--- Begin ---

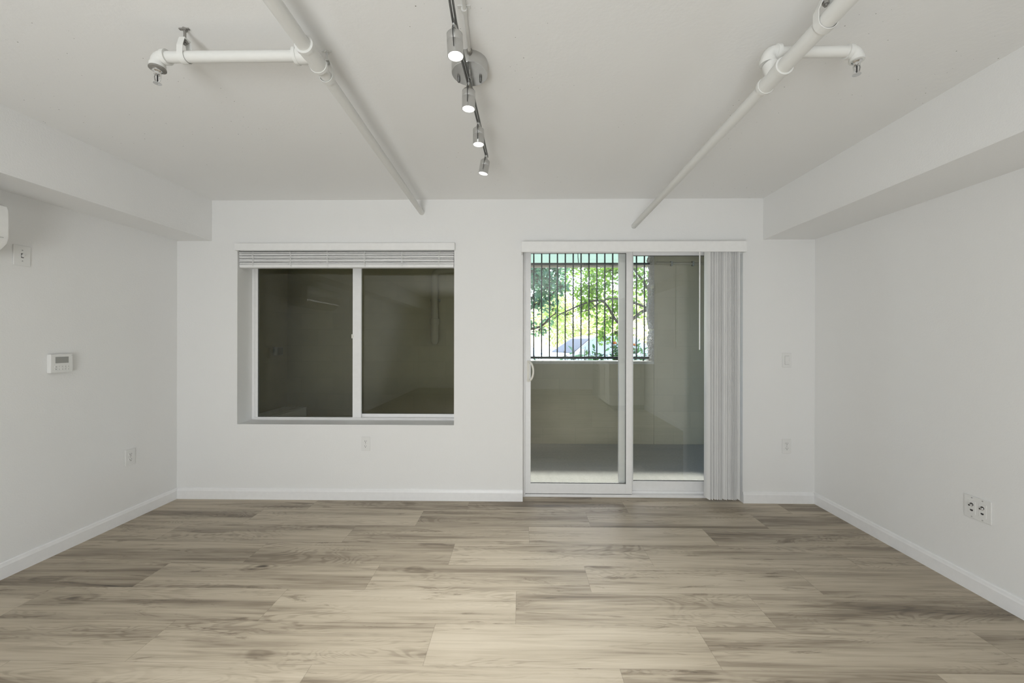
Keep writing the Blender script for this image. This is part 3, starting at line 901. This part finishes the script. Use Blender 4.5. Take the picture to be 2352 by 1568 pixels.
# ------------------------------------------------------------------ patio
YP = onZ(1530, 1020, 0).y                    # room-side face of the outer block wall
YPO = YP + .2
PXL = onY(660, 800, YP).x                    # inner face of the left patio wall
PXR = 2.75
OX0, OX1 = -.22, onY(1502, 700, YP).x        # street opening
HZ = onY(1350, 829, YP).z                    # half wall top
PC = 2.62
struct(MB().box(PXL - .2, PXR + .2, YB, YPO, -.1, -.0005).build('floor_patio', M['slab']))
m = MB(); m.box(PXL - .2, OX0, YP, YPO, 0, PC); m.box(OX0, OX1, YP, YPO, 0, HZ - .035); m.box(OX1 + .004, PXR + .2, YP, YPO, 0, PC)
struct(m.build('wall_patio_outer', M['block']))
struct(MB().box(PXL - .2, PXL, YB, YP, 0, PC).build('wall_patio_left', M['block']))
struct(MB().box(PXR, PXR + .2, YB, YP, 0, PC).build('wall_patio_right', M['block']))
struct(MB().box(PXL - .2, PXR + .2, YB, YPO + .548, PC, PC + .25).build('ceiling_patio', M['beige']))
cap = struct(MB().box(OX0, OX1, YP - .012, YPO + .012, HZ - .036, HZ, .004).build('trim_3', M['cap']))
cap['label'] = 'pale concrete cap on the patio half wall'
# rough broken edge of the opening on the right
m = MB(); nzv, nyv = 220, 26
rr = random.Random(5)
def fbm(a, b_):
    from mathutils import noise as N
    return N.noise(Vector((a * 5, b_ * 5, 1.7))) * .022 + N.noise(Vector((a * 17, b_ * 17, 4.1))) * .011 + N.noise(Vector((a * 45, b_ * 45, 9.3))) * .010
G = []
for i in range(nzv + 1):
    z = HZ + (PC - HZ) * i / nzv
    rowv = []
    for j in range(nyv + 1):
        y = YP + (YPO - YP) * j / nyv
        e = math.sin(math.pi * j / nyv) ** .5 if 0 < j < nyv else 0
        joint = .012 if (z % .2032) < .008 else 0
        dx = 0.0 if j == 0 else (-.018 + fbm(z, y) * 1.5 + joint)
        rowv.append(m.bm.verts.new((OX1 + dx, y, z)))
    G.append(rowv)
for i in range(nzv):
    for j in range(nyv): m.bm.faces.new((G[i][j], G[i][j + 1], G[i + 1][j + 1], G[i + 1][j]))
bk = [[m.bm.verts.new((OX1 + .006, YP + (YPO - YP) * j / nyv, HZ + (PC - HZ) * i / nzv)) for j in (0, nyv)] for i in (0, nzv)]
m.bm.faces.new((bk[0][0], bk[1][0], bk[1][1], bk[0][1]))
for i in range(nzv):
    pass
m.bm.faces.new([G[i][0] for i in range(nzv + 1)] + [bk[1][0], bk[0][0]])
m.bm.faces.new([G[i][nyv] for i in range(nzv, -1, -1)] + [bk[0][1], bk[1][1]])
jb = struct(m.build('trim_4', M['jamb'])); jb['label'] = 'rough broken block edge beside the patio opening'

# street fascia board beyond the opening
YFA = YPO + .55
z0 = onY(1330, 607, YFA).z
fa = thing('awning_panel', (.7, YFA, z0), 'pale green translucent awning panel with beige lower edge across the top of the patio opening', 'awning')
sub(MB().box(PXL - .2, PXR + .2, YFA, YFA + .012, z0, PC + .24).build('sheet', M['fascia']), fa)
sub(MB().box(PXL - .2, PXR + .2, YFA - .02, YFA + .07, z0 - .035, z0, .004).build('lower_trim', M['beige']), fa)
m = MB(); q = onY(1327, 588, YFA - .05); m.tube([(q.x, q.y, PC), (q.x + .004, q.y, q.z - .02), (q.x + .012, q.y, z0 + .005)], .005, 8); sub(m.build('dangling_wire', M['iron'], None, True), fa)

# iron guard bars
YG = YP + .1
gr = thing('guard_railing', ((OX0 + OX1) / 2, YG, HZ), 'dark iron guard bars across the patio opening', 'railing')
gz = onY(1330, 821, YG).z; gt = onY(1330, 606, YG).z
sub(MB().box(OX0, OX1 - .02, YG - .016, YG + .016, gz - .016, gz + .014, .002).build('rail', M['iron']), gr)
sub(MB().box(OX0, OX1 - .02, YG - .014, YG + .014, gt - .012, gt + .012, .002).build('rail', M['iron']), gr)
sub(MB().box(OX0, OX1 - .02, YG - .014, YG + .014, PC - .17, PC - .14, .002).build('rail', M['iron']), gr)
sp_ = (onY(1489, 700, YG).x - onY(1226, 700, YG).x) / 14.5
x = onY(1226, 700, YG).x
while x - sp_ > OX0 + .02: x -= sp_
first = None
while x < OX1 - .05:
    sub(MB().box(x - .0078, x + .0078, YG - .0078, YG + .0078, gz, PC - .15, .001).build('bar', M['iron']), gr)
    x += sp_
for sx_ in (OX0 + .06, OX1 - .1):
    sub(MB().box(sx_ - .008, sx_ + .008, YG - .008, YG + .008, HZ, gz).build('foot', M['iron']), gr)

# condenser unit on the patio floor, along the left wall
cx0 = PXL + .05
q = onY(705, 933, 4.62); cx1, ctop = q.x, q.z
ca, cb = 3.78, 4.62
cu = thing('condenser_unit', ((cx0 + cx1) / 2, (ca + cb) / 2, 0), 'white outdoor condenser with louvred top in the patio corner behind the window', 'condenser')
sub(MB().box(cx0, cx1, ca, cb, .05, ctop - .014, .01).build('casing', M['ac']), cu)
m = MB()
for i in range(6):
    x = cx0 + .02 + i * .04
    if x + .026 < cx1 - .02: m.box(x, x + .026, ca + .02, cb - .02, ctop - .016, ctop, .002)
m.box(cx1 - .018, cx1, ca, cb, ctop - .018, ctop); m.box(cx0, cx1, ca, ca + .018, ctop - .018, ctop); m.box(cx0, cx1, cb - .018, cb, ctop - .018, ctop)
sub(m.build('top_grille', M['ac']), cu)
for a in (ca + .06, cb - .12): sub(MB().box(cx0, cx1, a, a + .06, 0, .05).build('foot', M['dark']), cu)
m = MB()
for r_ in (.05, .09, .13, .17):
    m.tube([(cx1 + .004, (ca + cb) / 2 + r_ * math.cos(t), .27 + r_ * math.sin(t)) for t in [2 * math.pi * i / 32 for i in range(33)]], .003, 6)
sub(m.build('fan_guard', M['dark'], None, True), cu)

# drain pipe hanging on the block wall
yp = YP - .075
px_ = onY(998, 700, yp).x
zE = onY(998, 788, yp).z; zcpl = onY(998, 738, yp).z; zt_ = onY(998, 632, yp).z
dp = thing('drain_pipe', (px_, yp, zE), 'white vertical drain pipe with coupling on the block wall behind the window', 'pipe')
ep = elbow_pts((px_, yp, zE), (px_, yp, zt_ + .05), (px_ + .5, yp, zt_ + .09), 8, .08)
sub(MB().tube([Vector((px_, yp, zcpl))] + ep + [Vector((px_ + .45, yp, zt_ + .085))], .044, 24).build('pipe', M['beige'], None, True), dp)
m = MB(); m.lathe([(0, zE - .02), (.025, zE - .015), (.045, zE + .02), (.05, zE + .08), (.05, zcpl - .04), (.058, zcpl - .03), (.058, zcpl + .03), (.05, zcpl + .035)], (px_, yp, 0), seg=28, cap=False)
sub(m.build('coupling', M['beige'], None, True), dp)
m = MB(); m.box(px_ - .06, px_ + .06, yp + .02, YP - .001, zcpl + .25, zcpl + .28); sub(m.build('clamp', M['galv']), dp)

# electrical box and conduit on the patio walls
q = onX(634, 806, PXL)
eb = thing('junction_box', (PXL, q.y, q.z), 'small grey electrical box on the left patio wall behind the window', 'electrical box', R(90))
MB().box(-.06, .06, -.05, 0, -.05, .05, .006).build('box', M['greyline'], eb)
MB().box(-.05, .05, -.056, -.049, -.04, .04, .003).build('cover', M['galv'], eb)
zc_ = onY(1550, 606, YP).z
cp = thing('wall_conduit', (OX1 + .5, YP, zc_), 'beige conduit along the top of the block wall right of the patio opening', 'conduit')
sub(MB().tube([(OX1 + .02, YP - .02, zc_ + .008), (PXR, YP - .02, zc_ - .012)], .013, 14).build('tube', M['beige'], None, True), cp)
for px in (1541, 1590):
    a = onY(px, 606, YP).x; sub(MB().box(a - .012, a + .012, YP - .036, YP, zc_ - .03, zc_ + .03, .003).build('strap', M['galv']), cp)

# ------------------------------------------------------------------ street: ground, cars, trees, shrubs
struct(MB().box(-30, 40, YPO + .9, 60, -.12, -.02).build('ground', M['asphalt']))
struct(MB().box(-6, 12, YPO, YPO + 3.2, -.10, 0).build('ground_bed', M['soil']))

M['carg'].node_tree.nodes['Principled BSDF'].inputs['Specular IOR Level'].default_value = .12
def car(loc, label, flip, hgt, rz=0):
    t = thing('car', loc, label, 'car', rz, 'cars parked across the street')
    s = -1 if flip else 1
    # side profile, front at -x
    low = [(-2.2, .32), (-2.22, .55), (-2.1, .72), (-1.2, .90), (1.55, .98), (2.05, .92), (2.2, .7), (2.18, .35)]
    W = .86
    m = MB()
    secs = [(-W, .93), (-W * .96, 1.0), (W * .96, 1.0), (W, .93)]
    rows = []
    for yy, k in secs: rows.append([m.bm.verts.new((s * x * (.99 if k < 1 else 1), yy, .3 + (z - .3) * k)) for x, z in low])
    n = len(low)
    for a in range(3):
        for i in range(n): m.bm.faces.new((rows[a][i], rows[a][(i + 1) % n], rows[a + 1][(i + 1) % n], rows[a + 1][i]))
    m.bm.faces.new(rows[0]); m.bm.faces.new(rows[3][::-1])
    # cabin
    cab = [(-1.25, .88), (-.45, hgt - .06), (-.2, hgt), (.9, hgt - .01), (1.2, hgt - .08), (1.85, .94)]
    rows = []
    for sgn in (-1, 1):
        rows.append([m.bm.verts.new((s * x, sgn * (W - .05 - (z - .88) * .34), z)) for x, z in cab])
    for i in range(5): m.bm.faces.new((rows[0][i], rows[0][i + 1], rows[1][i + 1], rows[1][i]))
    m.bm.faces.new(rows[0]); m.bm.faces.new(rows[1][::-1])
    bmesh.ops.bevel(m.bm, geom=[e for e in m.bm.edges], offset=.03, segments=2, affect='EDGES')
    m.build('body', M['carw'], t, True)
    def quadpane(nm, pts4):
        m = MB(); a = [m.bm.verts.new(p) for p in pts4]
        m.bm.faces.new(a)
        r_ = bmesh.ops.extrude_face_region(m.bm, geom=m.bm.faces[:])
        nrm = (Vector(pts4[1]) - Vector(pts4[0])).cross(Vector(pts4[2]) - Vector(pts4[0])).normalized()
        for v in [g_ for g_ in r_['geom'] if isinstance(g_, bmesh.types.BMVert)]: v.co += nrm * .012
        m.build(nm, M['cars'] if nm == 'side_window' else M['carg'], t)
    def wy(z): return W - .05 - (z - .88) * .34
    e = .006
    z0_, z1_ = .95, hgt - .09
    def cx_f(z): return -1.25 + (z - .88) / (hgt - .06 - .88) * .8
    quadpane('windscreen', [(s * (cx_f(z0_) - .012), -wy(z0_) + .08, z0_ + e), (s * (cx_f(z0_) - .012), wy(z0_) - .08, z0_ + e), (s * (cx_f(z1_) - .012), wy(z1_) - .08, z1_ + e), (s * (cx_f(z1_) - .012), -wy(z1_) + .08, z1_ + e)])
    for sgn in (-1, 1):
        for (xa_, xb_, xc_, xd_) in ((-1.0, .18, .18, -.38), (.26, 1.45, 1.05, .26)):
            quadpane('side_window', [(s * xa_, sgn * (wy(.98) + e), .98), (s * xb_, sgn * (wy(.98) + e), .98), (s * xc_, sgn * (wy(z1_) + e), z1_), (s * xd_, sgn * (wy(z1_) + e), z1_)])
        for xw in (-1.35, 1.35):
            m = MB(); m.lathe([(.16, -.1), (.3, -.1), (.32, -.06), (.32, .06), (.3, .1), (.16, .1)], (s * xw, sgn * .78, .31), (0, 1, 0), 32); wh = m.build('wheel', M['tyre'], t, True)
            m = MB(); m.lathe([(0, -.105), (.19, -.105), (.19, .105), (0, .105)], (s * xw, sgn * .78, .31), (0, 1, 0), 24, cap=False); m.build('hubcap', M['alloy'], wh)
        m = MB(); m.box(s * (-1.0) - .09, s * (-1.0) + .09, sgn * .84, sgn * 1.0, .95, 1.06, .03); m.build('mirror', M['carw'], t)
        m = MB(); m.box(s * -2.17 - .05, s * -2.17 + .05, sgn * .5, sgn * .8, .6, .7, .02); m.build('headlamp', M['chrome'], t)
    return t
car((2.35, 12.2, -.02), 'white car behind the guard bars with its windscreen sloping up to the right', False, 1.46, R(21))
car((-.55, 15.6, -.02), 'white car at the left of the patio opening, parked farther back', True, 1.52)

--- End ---
--- Begin ---

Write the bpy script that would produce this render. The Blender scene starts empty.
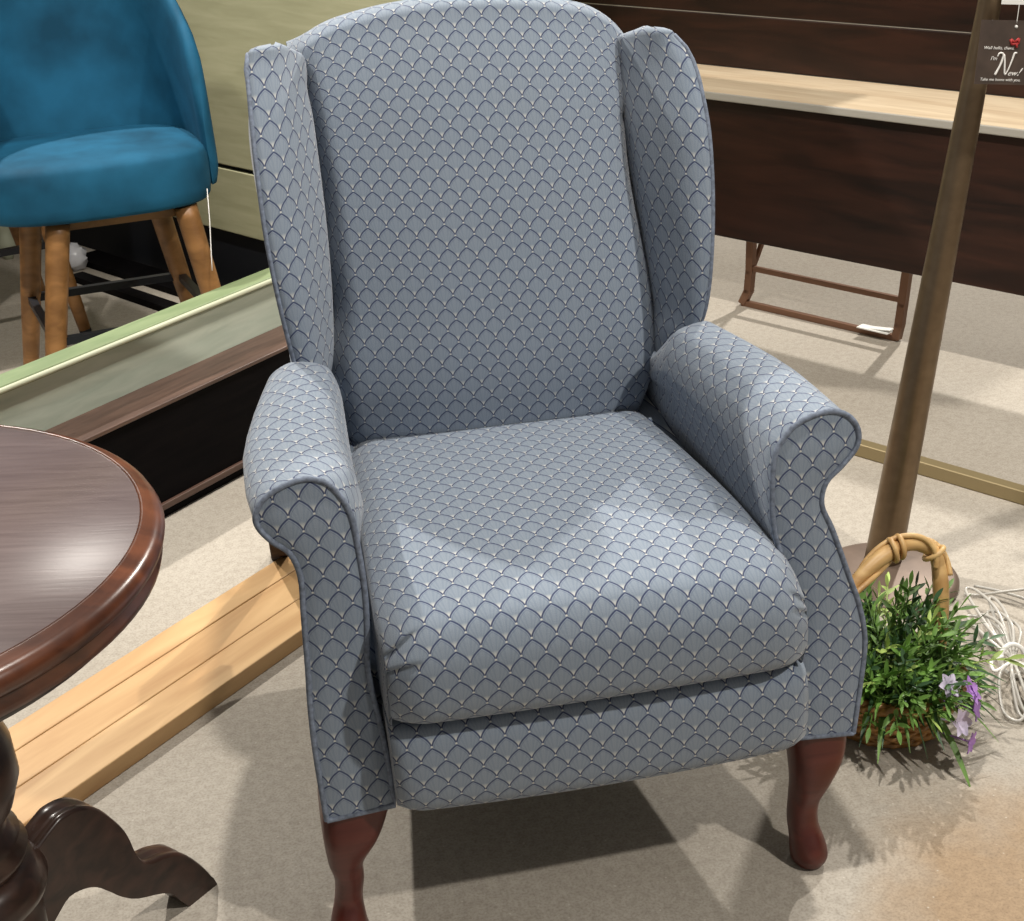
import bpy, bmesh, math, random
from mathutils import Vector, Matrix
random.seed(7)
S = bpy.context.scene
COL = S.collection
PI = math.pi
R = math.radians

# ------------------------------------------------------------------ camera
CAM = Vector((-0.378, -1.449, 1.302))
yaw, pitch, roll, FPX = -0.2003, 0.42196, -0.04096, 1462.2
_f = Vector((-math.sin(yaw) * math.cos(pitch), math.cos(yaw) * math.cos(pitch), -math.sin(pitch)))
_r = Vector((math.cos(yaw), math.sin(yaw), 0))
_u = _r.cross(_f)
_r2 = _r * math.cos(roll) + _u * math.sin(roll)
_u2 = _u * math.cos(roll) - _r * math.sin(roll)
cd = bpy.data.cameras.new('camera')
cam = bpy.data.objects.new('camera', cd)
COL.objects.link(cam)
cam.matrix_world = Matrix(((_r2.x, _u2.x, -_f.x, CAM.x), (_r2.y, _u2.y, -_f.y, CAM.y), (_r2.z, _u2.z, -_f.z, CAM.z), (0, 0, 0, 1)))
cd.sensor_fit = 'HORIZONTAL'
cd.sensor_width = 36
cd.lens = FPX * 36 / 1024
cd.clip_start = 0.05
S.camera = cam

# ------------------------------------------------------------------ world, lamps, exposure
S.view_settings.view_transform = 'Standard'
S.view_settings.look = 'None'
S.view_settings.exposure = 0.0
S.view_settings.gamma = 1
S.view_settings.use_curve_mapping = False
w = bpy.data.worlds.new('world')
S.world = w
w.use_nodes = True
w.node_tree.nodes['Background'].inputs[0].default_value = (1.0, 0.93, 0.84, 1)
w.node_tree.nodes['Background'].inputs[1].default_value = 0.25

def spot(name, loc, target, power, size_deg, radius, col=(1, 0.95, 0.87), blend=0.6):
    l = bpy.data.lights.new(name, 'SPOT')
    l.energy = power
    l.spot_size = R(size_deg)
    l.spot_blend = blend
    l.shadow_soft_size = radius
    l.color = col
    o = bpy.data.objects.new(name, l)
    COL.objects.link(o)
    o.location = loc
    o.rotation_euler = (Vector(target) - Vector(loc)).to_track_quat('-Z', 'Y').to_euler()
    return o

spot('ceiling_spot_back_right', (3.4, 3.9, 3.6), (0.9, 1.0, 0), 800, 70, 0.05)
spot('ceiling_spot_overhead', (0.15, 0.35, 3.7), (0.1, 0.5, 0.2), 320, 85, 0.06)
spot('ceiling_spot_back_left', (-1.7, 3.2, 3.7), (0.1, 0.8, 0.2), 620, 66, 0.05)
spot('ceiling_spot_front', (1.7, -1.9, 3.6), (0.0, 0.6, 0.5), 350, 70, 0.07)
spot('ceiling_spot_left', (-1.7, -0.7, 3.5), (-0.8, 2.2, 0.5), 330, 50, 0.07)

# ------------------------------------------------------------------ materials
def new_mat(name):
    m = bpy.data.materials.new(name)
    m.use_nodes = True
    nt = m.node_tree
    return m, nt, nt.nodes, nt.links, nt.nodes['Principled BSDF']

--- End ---

DESCRIPTION OF THE TASK: Repeat only the lines from the one with "Write the bpy" down to the one with "w.node_tree.nodes['Background'].inputs[1].default_value = 0.25", word for word and both included, and leave the pictures out.

TASK OUTPUT:
Write the bpy script that would produce this render. The Blender scene starts empty.
import bpy, bmesh, math, random
from mathutils import Vector, Matrix
random.seed(7)
S = bpy.context.scene
COL = S.collection
PI = math.pi
R = math.radians

# ------------------------------------------------------------------ camera
CAM = Vector((-0.378, -1.449, 1.302))
yaw, pitch, roll, FPX = -0.2003, 0.42196, -0.04096, 1462.2
_f = Vector((-math.sin(yaw) * math.cos(pitch), math.cos(yaw) * math.cos(pitch), -math.sin(pitch)))
_r = Vector((math.cos(yaw), math.sin(yaw), 0))
_u = _r.cross(_f)
_r2 = _r * math.cos(roll) + _u * math.sin(roll)
_u2 = _u * math.cos(roll) - _r * math.sin(roll)
cd = bpy.data.cameras.new('camera')
cam = bpy.data.objects.new('camera', cd)
COL.objects.link(cam)
cam.matrix_world = Matrix(((_r2.x, _u2.x, -_f.x, CAM.x), (_r2.y, _u2.y, -_f.y, CAM.y), (_r2.z, _u2.z, -_f.z, CAM.z), (0, 0, 0, 1)))
cd.sensor_fit = 'HORIZONTAL'
cd.sensor_width = 36
cd.lens = FPX * 36 / 1024
cd.clip_start = 0.05
S.camera = cam

# ------------------------------------------------------------------ world, lamps, exposure
S.view_settings.view_transform = 'Standard'
S.view_settings.look = 'None'
S.view_settings.exposure = 0.0
S.view_settings.gamma = 1
S.view_settings.use_curve_mapping = False
w = bpy.data.worlds.new('world')
S.world = w
w.use_nodes = True
w.node_tree.nodes['Background'].inputs[0].default_value = (1.0, 0.93, 0.84, 1)
w.node_tree.nodes['Background'].inputs[1].default_value = 0.25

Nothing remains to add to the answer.